I am studying operators on the space of entire functions and I don't know if the following is true.
Let $H$ the space of entire functions $f:\mathbb{C}\to \mathbb{C}$ and $\left\|f\right\|_{R}:=\sup_{|z|\leq R}|f(z)|$ with $R>0$. Then if $f\in H$, $\left\|\partial_{z} f\right\|_{R}\leq C \left\|f\right\|_{S}$, some $S>0$?

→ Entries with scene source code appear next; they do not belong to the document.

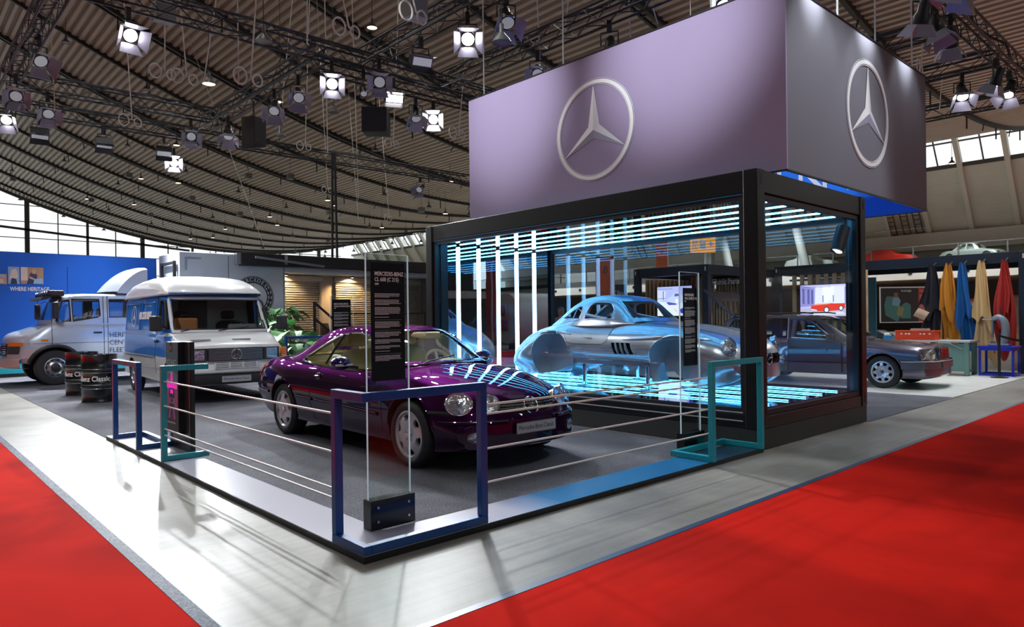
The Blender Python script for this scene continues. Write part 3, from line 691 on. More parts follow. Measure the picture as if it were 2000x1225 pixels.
def tyre_wheel(name, R, rr, w, rim_m, style, parent=None, loc=(0, 0, 0), holes=6, hub_m=None):
    """one road wheel about the local y axis, outer face towards +y"""
    o = MB()
    M = Matrix.Rotation(-PI / 2, 4, 'X')
    hw = w / 2
    o.lathe([(rr - .005, -hw * .85), (rr + .01, -hw * .95), ((R + rr) / 2, -hw), (R - .025, -hw * .93), (R, -hw * .72), (R, hw * .72), (R - .025, hw * .93), ((R + rr) / 2, hw), (rr + .01, hw * .95), (rr - .005, hw * .85), (rr - .02, hw * .4), (rr - .02, -hw * .4), (rr - .005, -hw * .85)], M, 48)
    for k in range(4):     # tread grooves
        pass
    t = o.build('wheel', M_RUBBER, parent, loc=loc)
    q = MB(); f = hw * .72
    if style == 'disc':
        q.lathe([(rr - .001, hw * .86), (rr - .018, hw * .9), (rr - .032, f), (rr * .62, f + .02), (rr * .35, f + .012), (.05, f + .004), (.0, f + .002), (.0, f - .02), (.05, f - .02), (rr * .6, f - .012), (rr - .03, f - .03), (rr - .012, hw * .2), (rr - .001, hw * .86)], M, 64)
        rim = q.build('rim', [rim_m], t, weld=True)
        cut = []
        c = MB()
        for k in range(holes):
            a = 2 * PI * k / holes + .3; d = rr * .72; e = [((d + .30 * rr * .5 * math.cos(u) * (1 if math.cos(u) < 0 else .8)), .2 * rr * math.sin(u) * (1.0 if math.cos(u) > 0 else .75)) for u in [2 * PI * i / 18 for i in range(18)]]
            e = [(x * math.cos(a) - y * math.sin(a), x * math.sin(a) + y * math.cos(a)) for x, y in e]
            c.prism([(x, z) for x, z in e], 'y', f - .1, f + .1)
        co = c.build('cut', [rim_m], weld=False); cut.append(co)
        for x in cut: x.parent = t
        bpy.context.view_layer.update(); boolean(rim, cut); smooth_me(rim, 30)
        MB().lathe([(rr - .03, f - .045), (0, f - .05)], M, 32).build('brake_disc', M_DARKIN, rim)
        h = MB().lathe([(.0, f + .022), (.028, f + .02), (.034, f + .008), (.034, f)], M, 20)
        for k in range(5): a = 2 * PI * k / 5 + .3; h.lathe([(0, .016), (.008, .014), (.01, 0)], Matrix.Translation((.062 * math.cos(a), f + .004, .062 * math.sin(a))) @ M, 8)
        h.build('hub_cap', M_CHROME, rim)
    else:      # plain steel wheel with round vent holes and a dished middle
        q.lathe([(rr, hw * .86), (rr - .02, hw * .9), (rr - .03, f - .01), (rr * .78, f - .045), (rr * .66, f - .02), (rr * .45, f + .005), (.0, f + .01)], M, 48)
        rim = q.build('rim', rim_m, t)
        q = MB()
        for k in range(holes): a = 2 * PI * k / holes; q.lathe([(0, .004), (.026, .004), (.03, 0)], Matrix.Translation((rr * .72 * math.cos(a), f - .034, rr * .72 * math.sin(a))) @ M, 12)
        q.build('vent_holes', M_MATT, rim, weld=False)
        h = MB().lathe([(0, f + .035), (rr * .3, f + .03), (rr * .42, f + .012), (rr * .44, f)], M, 28)
        for k in range(6): a = 2 * PI * k / 6; h.lathe([(0, f + .035), (.012, f + .03), (.014, f)], Matrix.Translation((rr * .36 * math.cos(a), 0, rr * .36 * math.sin(a))) @ M, 8)
        h.build('hub_cap', hub_m or rim_m, rim)
    return t
def put_wheels(car, R, rr, w, rim_m, style, X1, X2, tr, holes=6, hub_m=None):
    a = tyre_wheel('wheel', R, rr, w, rim_m, style, car.root, (X1, tr, R), holes, hub_m)
    for X, sg in ((X2, 1), (X1, -1), (X2, -1)):
        b = dup(a, (X, sg * tr, R)); b.parent = car.root; b.rotation_euler = (0, 0, 0 if sg > 0 else PI)
        if sg > 0: b.rotation_euler = (0, .5, 0)
    return a
def seat(parent, loc, m, w=.5, back=.62, tilt=.25, name='seat', head=True, flip=False):
    o = MB(); 
    def rounded(M, sx, sy, sz): 
        o.ball((0, 0, 0), 1, 1, 1, 16, 10); n = 16 * 11
        for i in range(len(o.v) - n, len(o.v)):
            v = Vector(o.v[i]); v = Vector([math.copysign(abs(c) ** .45, c) for c in v]); o.v[i] = tuple(M @ Vector((v.x * sx, v.y * sy, v.z * sz)))
    rounded(Matrix.Translation((0, 0, .1)), .26, w / 2, .09)
    R = Matrix.Translation((.24, 0, .1)) @ Matrix.Rotation(tilt, 4, 'Y'); rounded(R @ Matrix.Translation((0, 0, back / 2)), .07, w / 2, back / 2)
    if head: rounded(R @ Matrix.Translation((-.01, 0, back + .12)), .045, w * .26, .085)
    return o.build(name, m, parent, loc=loc)
def steering_wheel(parent, loc, m, r=.19, tilt=1.1, tr=.014):
    o = MB(); M = Matrix.Rotation(-tilt, 4, 'Y')
    o.tube([M @ Vector((r * math.cos(a), r * math.sin(a), 0)) for a in [2 * PI * i / 28 for i in range(28)]], tr, 8, closed=True)
    for a in (0, PI, PI * 1.5): o.bar(M @ Vector((0, 0, 0)), M @ Vector((r * math.cos(a + PI / 2), r * math.sin(a + PI / 2), 0)), .035, .012)
    o.ball((0, 0, 0), .06, .06, .03, M=M); o.bar((0, 0, 0), M @ Vector((0, 0, -.3)), .04)
    return o.build('steering_wheel', m, parent, loc=loc)
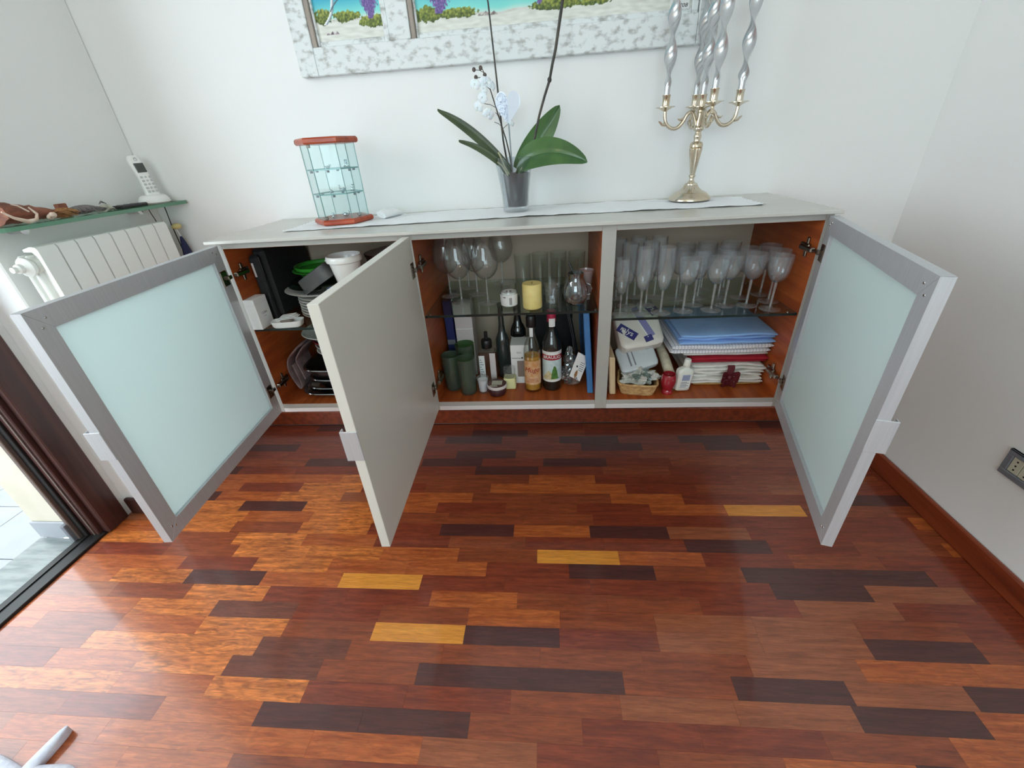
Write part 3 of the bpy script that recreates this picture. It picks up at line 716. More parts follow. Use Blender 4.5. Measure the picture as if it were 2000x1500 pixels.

I just see that writing $f$ by power series, $f=\sum_{n=0}^{\infty} a_n z^n$ then $\left\|\partial_{z} f\right\|_{R}=\sup_{|z|\leq R} | \sum_{n=1}^{\infty}a_n\cdot n z^{n-1}|$ but I don't know how I could continue to bound
Actualization. I have this: $$\left\|f'\right\|_{R}=\sup_{|z|\leq R} |f'(z)|=|f'(a)|$$ some $|a|\leq R$
Now, by Cauchy's estimate, $$|f'(a)|\leq \frac{M}{S-R}$$ with $|f(z)|\leq M:=\sup_{|z-a|\leq S-R}|f(z)|$ for all $|z-a|\leq S-R,\, S>R$.
Then, $$\left\|f'\right\|_{R}\leq \frac{1}{S-R}sup_{|z-a|\leq S-R}|f(z)|$$
Is it possible to bound $\sup_{|z-a|\leq S-R}|f(z)|\leq \sup_{|z|\leq S} |f(z)|$ noting that $|z|\leq |z-a|+|a|\leq (S-R)+R=S$?